Chez Orhan Pamuk, la
ville d’Istanbul sert souvent d’indicateur quant à l’évolution de la société
turque, de ses mœurs comme de ses brusques sursauts politiques souvent ponctués
de coups d’état militaires. C’est par la transformation de ses vieux quartiers
insalubres en lieux résidentiels pour nouveaux riches, par l’édification de
tours dont la hauteur dit la puissance, par l’extension infinie de la ville qui
absorbe peu à peu ses banlieues pour finir en mégapole saturée d’embouteillages
et de coups de klaxon que nous avançons fréquemment dans le récit, avec la même
lenteur – voulue par l’auteur – que celle des automobilistes coincés dans de
gigantesques bouchons.
Rien d’étonnant donc à ce
que nous fassions la connaissance du fils d’un promoteur immobilier tout juste
abandonné par son père et confié aux seuls soins de sa mère recluse dans ce qui
n’est encore qu’une bourgade de la lointaine Istanbul. Le lycée terminé, il
faut bien trouver les moyens de financer les études à l’université qui
s’annoncent.
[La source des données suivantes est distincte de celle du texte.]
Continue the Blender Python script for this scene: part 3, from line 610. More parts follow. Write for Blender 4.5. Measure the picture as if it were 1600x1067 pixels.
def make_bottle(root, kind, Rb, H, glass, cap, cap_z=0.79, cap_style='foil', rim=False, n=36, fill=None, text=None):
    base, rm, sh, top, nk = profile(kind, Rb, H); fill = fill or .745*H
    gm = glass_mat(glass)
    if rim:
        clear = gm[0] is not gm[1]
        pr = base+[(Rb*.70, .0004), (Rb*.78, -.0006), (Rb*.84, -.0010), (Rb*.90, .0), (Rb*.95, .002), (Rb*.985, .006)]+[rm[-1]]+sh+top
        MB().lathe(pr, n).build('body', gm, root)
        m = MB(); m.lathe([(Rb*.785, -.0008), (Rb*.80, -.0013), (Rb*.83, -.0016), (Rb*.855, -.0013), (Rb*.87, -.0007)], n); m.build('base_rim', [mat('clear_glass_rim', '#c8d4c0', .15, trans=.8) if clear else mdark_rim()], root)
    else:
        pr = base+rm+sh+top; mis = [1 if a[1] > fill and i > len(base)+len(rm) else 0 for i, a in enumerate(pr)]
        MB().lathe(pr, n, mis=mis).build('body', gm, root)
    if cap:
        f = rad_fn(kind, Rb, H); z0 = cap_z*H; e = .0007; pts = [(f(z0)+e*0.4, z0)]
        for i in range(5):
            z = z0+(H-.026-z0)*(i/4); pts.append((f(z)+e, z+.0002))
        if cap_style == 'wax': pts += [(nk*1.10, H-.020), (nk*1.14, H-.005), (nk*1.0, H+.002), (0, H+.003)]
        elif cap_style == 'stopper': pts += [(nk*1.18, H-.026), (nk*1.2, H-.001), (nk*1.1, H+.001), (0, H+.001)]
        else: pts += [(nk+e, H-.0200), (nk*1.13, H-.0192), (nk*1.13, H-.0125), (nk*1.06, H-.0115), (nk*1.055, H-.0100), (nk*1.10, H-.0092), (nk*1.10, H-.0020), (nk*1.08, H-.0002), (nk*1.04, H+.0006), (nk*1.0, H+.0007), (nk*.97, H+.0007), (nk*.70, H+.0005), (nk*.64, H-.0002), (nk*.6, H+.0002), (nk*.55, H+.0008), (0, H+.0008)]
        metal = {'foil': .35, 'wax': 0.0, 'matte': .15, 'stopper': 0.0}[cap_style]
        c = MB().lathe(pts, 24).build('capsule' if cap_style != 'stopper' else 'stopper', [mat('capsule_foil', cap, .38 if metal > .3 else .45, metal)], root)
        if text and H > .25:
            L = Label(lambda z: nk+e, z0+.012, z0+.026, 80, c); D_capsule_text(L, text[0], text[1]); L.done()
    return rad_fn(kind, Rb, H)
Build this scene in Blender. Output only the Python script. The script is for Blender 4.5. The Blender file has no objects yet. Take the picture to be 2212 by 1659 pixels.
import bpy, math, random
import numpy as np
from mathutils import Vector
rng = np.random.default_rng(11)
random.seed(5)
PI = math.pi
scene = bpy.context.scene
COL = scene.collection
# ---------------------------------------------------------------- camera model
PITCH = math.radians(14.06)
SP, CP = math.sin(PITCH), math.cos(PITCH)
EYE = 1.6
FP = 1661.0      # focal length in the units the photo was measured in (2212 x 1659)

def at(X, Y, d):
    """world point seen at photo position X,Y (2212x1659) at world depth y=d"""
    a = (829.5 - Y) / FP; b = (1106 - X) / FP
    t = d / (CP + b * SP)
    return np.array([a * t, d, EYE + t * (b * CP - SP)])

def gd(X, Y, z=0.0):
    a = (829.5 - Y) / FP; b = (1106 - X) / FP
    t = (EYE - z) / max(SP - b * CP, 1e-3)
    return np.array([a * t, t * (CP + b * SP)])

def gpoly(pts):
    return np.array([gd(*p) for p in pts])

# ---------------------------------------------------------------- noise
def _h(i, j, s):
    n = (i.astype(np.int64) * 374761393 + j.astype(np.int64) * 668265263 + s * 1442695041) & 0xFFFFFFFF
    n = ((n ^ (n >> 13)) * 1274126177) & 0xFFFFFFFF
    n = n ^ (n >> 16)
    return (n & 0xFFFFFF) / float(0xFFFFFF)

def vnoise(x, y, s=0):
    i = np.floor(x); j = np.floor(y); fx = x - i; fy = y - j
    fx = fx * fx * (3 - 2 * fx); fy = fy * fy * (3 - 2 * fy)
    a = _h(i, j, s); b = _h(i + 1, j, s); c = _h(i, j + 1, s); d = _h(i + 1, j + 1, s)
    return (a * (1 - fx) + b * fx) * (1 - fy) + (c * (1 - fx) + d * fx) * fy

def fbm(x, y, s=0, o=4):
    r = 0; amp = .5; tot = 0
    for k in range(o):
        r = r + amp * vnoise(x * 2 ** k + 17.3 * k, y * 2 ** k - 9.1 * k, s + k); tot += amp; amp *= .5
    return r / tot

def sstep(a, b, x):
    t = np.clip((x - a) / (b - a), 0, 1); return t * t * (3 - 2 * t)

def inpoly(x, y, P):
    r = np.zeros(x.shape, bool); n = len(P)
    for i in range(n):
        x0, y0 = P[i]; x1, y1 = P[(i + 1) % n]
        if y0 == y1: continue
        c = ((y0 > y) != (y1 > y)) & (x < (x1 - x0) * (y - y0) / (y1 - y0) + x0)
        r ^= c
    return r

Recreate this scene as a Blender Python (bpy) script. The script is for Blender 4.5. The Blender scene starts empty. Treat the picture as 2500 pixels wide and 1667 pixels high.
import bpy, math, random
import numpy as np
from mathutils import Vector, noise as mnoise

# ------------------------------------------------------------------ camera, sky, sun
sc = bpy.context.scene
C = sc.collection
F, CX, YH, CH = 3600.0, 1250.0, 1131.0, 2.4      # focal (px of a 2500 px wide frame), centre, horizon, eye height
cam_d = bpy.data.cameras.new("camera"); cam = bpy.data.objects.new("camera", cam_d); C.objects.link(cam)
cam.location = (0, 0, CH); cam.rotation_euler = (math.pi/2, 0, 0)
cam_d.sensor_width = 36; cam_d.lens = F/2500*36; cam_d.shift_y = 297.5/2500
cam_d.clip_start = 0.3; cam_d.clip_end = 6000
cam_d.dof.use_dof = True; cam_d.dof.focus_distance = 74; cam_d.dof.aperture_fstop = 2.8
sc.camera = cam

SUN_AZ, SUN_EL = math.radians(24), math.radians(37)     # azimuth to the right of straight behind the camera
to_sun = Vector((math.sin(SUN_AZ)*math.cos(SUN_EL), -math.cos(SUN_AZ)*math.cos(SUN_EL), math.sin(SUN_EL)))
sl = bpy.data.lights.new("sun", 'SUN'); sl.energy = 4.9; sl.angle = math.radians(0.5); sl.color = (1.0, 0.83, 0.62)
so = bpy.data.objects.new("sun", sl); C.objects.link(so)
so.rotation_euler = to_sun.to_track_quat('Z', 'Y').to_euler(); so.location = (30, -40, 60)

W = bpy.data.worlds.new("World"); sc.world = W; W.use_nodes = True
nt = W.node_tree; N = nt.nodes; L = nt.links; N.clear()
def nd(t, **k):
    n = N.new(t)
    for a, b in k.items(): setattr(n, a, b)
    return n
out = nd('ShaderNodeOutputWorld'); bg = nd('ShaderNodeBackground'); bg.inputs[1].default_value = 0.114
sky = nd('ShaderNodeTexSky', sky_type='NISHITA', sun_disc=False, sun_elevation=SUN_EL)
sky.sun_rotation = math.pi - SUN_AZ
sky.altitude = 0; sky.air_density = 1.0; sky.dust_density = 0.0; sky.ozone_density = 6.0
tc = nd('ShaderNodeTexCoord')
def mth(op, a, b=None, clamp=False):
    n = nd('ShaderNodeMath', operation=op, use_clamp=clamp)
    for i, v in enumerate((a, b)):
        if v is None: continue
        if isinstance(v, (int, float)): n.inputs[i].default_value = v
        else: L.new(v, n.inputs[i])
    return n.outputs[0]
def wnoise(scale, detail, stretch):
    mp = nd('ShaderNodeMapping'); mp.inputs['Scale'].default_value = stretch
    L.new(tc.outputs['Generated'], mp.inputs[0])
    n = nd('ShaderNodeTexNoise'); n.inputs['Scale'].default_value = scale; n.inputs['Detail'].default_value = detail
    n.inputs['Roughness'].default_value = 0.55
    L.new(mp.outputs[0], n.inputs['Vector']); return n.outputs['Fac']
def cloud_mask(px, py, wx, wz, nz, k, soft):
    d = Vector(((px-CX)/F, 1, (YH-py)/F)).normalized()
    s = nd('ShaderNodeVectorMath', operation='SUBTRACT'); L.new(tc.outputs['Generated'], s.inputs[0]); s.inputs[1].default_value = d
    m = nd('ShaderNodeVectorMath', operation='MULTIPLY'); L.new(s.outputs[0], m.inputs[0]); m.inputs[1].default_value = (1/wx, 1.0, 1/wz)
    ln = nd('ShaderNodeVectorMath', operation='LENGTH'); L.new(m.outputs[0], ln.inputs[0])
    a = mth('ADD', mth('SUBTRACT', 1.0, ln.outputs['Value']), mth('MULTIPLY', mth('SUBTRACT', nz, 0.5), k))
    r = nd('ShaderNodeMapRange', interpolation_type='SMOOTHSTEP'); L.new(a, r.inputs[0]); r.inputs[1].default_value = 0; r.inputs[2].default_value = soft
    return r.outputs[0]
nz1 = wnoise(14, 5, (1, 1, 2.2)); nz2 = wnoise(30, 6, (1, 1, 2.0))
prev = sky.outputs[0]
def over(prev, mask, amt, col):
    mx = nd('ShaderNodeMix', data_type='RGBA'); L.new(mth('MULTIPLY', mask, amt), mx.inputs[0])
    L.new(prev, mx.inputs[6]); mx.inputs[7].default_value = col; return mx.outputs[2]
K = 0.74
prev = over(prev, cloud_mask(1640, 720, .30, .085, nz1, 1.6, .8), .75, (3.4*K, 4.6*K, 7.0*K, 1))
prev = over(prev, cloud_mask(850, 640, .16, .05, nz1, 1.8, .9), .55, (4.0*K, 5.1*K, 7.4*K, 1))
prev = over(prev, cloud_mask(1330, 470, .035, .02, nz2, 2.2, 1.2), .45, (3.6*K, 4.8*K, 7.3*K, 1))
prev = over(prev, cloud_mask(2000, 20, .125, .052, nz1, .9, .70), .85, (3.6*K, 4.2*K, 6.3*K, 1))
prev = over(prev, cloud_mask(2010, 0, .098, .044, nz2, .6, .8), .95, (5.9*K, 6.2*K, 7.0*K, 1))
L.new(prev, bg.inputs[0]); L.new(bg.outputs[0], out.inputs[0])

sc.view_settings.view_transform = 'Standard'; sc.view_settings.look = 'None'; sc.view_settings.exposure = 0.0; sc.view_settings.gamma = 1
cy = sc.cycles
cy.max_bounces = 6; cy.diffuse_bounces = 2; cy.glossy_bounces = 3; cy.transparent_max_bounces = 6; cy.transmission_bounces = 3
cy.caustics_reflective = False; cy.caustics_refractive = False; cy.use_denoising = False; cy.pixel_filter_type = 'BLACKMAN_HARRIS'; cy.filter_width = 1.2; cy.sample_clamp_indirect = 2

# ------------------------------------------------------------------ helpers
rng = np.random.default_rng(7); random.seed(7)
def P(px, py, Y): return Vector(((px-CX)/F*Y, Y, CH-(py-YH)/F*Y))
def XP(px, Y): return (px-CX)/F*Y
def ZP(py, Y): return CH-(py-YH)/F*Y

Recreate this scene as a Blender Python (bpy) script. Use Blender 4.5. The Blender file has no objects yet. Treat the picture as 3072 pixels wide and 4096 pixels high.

Aussi, le jeune Cem part-il travailler aux côtés d’un maître
puisatier chargé de creuser un puits censé alimenter une future teinture
textile dans une petite ville montagneuse. Avec son maître puisatier, Cem
découvrira non seulement la rigueur du travail manuel mais aussi un substitut
de père avec lequel il ne cesse d’échanger, le soir venu, des histoires où il
est fréquemment question du mythe d’Œdipe, histoire de tuer le vrai père.
Mais cet été-là, Cem fera
aussi la connaissance de la femme aux cheveux roux, une actrice venue se
produire avec sa troupe dans cette ville de garnison. Une femme qui le fascine
et avec laquelle il aura une aventure d’une nuit, sa première nuit d’amour.
Des années plus tard,
devenu à son tour un riche promoteur immobilier, Cem finira par être rattrapé
par son passé. Un passé rongé par le remords d’avoir fui un chantier interminable
en laissant son maître blessé au fonds du puits, sans secours. Un passé hanté
par cette femme aux cheveux roux qui fut son fulgurant premier amour et dont il
ne sait plus rien. Un passé où l’incapacité à avoir à son tour des enfants avec
son épouse a donné lieu à une débauche d’acquisitions en tous genres doublées
d’une frénésie à accumuler les récits traitant du mythe d’Œdipe dans les
diverses cultures, religions et langues. Viendra alors le jour où Cem
constatera, à son tour, que les mythes peuvent devenir une réalité dans une
dernière partie saisissante où tous les fils se renouent de manière dramatique.
Difficile de ne pas voir
dans ce magnifique roman de Pamuk une critique allégorique de la société
turque, de ses dérives religieuses et politiques, de sa frénésie de modernité
du côté européen de son territoire, des fractures sans cesse plus importantes
entre ceux qui ont su tirer parti de la situation en faisant alliance avec le
pouvoir et la masse vivant encore dans une certaine pauvreté. Or, l’on sait que
plus les écarts se creusent, plus le risque d’explosion violente est avéré.